The trip turned from a journey into an adventure when I stepped off the bus in Manigango. It was the last bus I was to see. A team of lorry drivers took me bouncing for six hours across the grasslands in their convoy, depositing me in a small town called Shiqu, the last in Sichuan, where people giggled and nudged each other at the sight of the strange foreigner. Water at the guesthouse was hand-pumped from a well. I’d been warned that there’d be very little onward traffic so was up and walking before dawn. It was just as well. One of the few vehicles that day was waiting at the edge of town, and with me in the final seat it shot off into the sunrise like a rocket. The road was just appalling, but once into Qinghai province and across the Yangtze it picked up a bit and I arrived at my next destination, Yushu, in fine fettle.

Yushu was a sprawling market town, a real frontier place, with lorries and donkey-carts charging about in all directions throwing up dust. Just like the Silk Road oases used to be before the Chinese came and rebuilt them. And like those oases it seems to have extremes of weather. A fortnight previously a flash storm had washed away 38 houses – I found the families living in government emergency tents. Then, while I was there, a dust storm blew up and reduced visibility to practically nothing. The locals seemed unfazed by this and huddled inside their yak-wool greatcoats regardless.

From Yushu a minor road meanders through endless undulating yak pastures to the even more peculiar town of Zaduo. I think there must be as many yaks in southwest China as llamas in South America. Zaduo has the distinction of being the last settlement and bridging point on the upper Mekong. Clinging to the left bank at just under 13,500 feet, it isn’t so much a settlement as a row of cobblers, horse-tackle stalls and motorcycle workshops, catering to the various transport preferences of the modern yak-herder. It has no piped water or mains electricity – the perfect spot to start a foray into the unknown.

I mulled over my options. The maps in my rucksack (a 1920 sheet from the Survey of India and a 1971 Soviet military map) showed a mule track following the left bank as far as a monastery called Trashi Gompa. There was also a road of sorts through the mountains to a place called Moyun, described by a recent American expedition as “a walled compound occupied by two Tibetan families”. The mule track seemed preferable, so I stuffed the rucksack with some nuts and dodgy-looking dried noodles and started walking.

The track took me into some of the most fabulous hiking country I’ve ever seen. Sometimes keeping close to the river, sometimes climbing to the high grasslands, it headed steadily northwest, from time to time weaving through groups of yak-herders’ tents where children ran and hid and dogs went berserk as I approached.

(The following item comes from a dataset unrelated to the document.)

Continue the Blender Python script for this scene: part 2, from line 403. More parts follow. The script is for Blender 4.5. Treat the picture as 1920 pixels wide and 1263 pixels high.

Luckily these guard dogs – snarling Tibetan mastiffs every one of them – were chained, so I had none of the scary confrontations of a few years ago in Peru. The herders often called me over to their tents, which were surprisingly well-appointed, usually with a sleeping platform, a sideboard and half a dozen low stools, and always in the middle a yak-dung stove. The families were understandably curious, and as we chatted through the smoke – me in English, them in Tibetan – one of the women would ply me with unleavened bread and sumptuous yak-milk yoghurt. This traditional greeting for travellers was exactly the same as I enjoyed ten years ago in Kyrgyzstan, 2,000 miles to the northwest (though I’m happy to say the bread is better in Tibet).

As I pitched my own tent at the end of the first day, a passing horseman stopped and looked pityingly at me. He pointed up the mountainside, then down to the tent, made a gesture like a fierce creature pouncing and bit pointedly at his arm. ‘The wild animals will eat you!’ was the obvious message. I don’t know exactly what kind of animal he had in mind; I saw marmots, a huge hare, hundreds of gopher-like fieldmice twitching their whiskers at me, a rodent similar to the South American viscacha, four Tibetan gazelle, a giant Lammergeier circling overhead, and a small stripy furry tail that disappeared like lightning into a rock crevice (its owner must have been the size of a large kitten).

I didn’t feel in any danger of being eaten.

At the end of the second day the mule track petered out on the bank of a wide, fast-flowing tributary. In the dry season this would have been wadeable, but certainly not in August – not even by mules. I’d reached a height of just over 14,000 feet. I was still two days’ walk from Trashi Gompa, but didn’t really mind having to turn back. This walk had been the best thing I’d done on the whole trip. The only question was, how to get closer to the Mekong’s source?